After the briefs had been filed in this cause the appellant filed a motion for leave to file additional authorities in support of the points made in his brief. The motion was allowed. In the motion filed the appellant attempts to argue a point not made in his brief, and the plaintiff strenuously contends that under the rules and practice this new point should not be considered by this court. While there is merit in this contention of the plaintiff, nevertheless, we are satisfied that there is no merit in the new point urged by the defendant. The appellant now contends that he testified that he did not receive the notice of dishonor and that such proof had an evidentiary bearing upon the question as to whether or not the notice was actually mailed to him, and that.therefore the action of the court in directing a verdict in favor of the plaintiff was error which calls for a reversal of the judgment. The testimony of the appellant upon which he relies in support of his instant contention is as follows: “Q. Now, Mr. Kirschbaum, I will ask you whether or not you ever received a notice from the First National Bank and Trust Company of Kalamazoo, Michigan, in which was set forth that Plaintiff’s Exhibit 2 dr Plaintiff’s Exhibit 1 was presented for payment and payment refused? Mr. Miller (attorney for plaintiff): I object. The Court: I will let him answer. The Witness: No, sir.” The plaintiff did not claim that it sent a notice to the defendant. It presented the testimony of its assistant cashier that he, as a notary public, protested the note and personally mailed a notice of dishonor to the appellant. It also introduced in evidence the original certificate of protest, which was signed “James H. Tolhuizen, Notary Public, Kalamazoo.” The appellant did not testify that he did not receive the notice sent by the notary. He merely testified that he did not receive a notice from the bank. The question put to the appellant by his counsel was an artful one, but it did not tend to rebut the evidence offered by the plaintiff. There is therefore no merit in the instant contention. As the plaintiff argues, it is plainly an afterthought.

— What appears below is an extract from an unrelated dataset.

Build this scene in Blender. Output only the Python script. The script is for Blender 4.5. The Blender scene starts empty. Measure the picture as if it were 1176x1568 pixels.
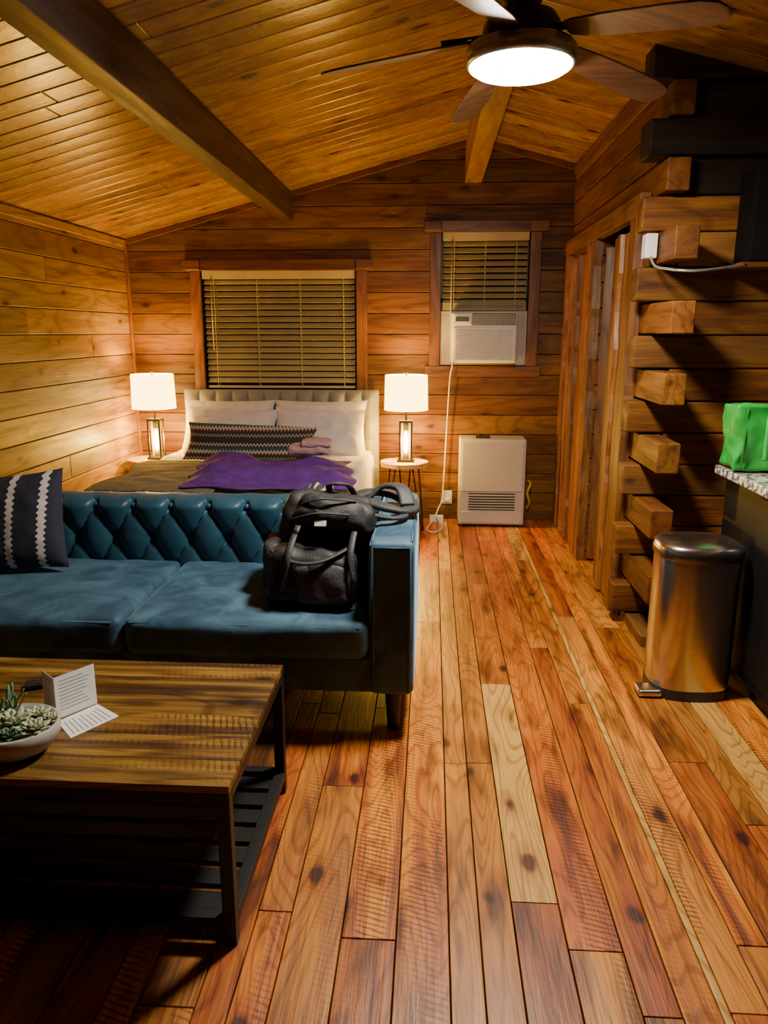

On January 27, 1930, the appellant wrote the plaintiff the following letter:

“I regret very much that I am unable at the present time to reduce this loan, and would appreciate if you would upon receipt of this letter, send me a renewal note and I shall return same promptly together with a check for the interest.
“Conditions are now readjusting themselves and I feel highly hopeful that it will not be long before we will be able to take this entire loan up. You, as a banker, well know what the existing conditions are and therefore I sincerely hope that you will be lenient in this matter.
“Respectfully yours,
(Signed) “B. Kirshbaum.”

In answer to this letter the plaintiff, on January 28, 1930, wrote the appellant a letter in which was inclosed a renewal note, which is the note sued upon. The appellant had the same signed by the maker and he then indorsed it and returned it to the plaintiff on February 11,1930. In the letter inclosing the same the appellant stated: “Enclosed please find note and interest check as requested. Regretting the slight delay and thanking you for past courtesies, . . .” The plaintiff’s contention, strenuously urged, that the appellant was the one who requested the bank to take the note and that the bank dealt with him throughout the transaction and therefore the appellant was not in the position of an ordinary indorser, is not without reason in its support, but we do not deem it necessary to pass upon this contention. The appellant makes no effort to defend this claim upon the merits.

The judgment of the municipal court of Chicago is affirmed.

Affirmed.

Gridley, P. J., and Kerner, J., concur.